Si on leur donne le bénéfice du doute, le moins que l'on puisse dire c'est qu'il s'agit d'un très mauvais choix de mots!
Pour moi, l'État est une forme d'organisation du pouvoir politique qui a la particularité de se situer à la fois en dehors et au dessus de la société. C'est une institution hiérarchique et autoritaire qui, par définition, ne peut pas être réellement démocratique.
Si tu permets, je vais y aller d'un exemple très concret et terre-à-terre pour illustrer ce que je perçois comme différences possibles entre le statu quo, la dictature du prolétariat et le projet libertaire.
Dans le quartier ou je travaille les gens se sont mobilisé pour un projet de rue partagée. Le projet en soit n'a pas vraiment d'importance sinon en ce qu'il est issu d'une mobilisation populaire locale. De toute façon, il s'inscrit dans une dynamique où la rue devra être refaite any way. Donc, tant qu'à la refaire...
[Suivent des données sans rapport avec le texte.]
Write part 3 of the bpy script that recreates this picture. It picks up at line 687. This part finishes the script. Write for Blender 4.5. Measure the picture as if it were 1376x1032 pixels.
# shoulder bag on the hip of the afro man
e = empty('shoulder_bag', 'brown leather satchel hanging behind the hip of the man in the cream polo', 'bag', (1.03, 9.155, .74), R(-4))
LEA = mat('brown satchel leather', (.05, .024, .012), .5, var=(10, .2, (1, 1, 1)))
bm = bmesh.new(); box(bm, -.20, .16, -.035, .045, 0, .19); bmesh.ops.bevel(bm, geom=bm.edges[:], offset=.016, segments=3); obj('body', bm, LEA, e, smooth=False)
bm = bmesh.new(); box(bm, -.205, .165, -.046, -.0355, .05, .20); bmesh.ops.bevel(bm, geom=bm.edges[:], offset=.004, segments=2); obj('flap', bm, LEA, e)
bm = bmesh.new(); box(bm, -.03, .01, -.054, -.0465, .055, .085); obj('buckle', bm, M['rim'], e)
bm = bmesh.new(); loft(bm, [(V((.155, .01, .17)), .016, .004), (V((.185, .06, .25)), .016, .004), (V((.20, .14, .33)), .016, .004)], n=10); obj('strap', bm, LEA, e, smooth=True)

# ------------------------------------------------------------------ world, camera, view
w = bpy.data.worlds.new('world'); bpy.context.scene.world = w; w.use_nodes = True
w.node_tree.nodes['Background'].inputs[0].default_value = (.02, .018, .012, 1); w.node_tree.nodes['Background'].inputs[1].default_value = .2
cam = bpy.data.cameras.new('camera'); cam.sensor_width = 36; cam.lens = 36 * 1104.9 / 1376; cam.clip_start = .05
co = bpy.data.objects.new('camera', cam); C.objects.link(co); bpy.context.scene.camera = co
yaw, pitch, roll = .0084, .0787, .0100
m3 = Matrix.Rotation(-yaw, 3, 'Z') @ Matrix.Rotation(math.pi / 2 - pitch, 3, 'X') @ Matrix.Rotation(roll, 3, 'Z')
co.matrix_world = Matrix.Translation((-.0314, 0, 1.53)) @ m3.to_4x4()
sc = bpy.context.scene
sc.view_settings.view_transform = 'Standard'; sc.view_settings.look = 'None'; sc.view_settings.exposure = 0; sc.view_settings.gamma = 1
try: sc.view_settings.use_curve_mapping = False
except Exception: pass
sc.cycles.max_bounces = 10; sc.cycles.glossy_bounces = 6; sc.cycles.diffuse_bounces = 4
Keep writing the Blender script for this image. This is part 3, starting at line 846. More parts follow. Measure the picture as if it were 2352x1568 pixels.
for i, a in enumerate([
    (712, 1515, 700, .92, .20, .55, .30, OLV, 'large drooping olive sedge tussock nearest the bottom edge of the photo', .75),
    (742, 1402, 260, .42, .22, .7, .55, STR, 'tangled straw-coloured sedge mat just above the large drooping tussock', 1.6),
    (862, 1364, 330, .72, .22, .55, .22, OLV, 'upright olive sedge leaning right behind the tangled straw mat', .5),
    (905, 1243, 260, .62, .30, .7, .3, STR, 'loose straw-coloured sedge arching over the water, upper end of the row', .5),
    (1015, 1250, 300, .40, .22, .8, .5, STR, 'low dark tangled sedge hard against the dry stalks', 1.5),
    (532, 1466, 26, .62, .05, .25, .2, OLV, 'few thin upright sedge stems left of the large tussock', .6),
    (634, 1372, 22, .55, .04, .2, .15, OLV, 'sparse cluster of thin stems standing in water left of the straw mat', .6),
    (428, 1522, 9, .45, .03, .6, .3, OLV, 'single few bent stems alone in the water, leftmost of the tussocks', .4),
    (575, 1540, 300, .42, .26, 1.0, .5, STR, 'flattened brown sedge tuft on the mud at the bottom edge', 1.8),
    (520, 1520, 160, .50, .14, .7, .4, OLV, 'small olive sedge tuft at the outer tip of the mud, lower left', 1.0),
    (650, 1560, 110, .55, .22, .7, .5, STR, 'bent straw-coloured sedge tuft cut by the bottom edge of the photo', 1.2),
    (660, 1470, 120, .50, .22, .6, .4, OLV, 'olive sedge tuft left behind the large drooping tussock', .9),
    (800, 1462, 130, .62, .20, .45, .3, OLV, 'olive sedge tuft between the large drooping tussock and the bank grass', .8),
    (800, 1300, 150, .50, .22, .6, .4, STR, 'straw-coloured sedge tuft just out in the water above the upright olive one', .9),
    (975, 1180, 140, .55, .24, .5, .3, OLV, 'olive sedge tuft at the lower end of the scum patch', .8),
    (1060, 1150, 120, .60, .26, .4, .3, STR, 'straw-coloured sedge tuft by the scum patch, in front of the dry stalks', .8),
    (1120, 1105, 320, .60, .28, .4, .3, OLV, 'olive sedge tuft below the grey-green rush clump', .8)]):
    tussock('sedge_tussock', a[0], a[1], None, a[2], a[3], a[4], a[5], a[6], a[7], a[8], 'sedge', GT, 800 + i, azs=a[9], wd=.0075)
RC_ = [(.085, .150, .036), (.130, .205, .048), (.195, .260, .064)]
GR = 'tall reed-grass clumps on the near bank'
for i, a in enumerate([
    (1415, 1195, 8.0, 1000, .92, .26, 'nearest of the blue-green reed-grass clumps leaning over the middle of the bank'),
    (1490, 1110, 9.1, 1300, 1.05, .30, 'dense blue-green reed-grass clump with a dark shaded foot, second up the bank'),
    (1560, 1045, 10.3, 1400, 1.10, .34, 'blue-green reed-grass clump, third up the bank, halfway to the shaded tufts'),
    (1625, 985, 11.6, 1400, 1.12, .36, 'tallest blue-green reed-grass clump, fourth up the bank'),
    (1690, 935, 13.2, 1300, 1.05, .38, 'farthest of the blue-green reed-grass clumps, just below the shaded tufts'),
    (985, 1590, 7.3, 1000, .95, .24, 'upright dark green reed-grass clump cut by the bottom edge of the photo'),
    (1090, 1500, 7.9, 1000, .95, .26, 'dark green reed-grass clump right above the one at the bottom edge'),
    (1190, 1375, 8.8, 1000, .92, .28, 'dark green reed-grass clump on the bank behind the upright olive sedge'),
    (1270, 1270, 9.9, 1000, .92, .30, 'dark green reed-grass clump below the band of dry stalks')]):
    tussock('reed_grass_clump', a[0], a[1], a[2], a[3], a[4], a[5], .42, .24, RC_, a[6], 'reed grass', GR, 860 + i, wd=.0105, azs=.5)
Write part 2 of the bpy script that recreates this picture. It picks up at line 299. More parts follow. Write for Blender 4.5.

Alors voilà, les gens se sont mobilisés, ont élaboré le projet. Ils l'ont présentés à tout plein d'instances de la municipalité. Après bien des pressions et bien des alléas, la Ville a retenu le concept. Sauf que bon, premier problème, elle a engagé une architecte-urbaniste pour revoir le projet en ne donnant aux résidents d'un rôle purement consultatif (alors que le projet émane d'eux!). En plus, on les consulte toujours en dernier, après que tous les services et les élus aient donner leur aval. Maintenant, le projet est dans la machine, on en est rendu à l'étape de la consultation finale. Manque de bol, un directeur d'un service quelconque a changé et le nouveau venu décide d'autorité de canceller les consultations (à trois jours d'avis!) pour réévaluer le tout. Les budgets sont votés et tout mais il décide quand même, tout seul, de rééchelonner tous les travaux sur cinq ans.
Voilà le statu quo. L'État est séparé du peuple qui en est réduit à «faire pression» pour obtenir ce qu'il veut.
Dans le cas de figure de la dictature du prolétariat, j'imagine que ça ne changerait pas grand chose. Le peuple, via ces conseils, pourrait donner des orientations mais il appartiendrait quand même à l'État et à sa floppée de directeurs de décider. Peut-être qu'il y aurait un peu moins de tensions au niveau des grandes orientations mais pas au niveau de l'opérationalisation.
Maintenant, la différence que je vois avec un projet libertaire c'est que le conseil de quartier serait décisionnel. Les budgets sont là, ils ont été réparti, etc. Ensuite, les gens réuni en conseil seraient les maîtres d'oeuvres des projets. Il n'y aurait plus cette relation malsaine à la limite infantilisante avec la bureaucratie. Les employés de la Commune de Québec seraient au service des résidents des quartiers. Et ce serait réellement les résidents qui décideraient, pas des bureaucrates ou des élus.
La marge est mince, j'en conviens. Ceci dit, le très distinctif, je crois, est double. Fédéralisme et décentralisation d'une part, autonomie et pouvoir populaire d'autre part.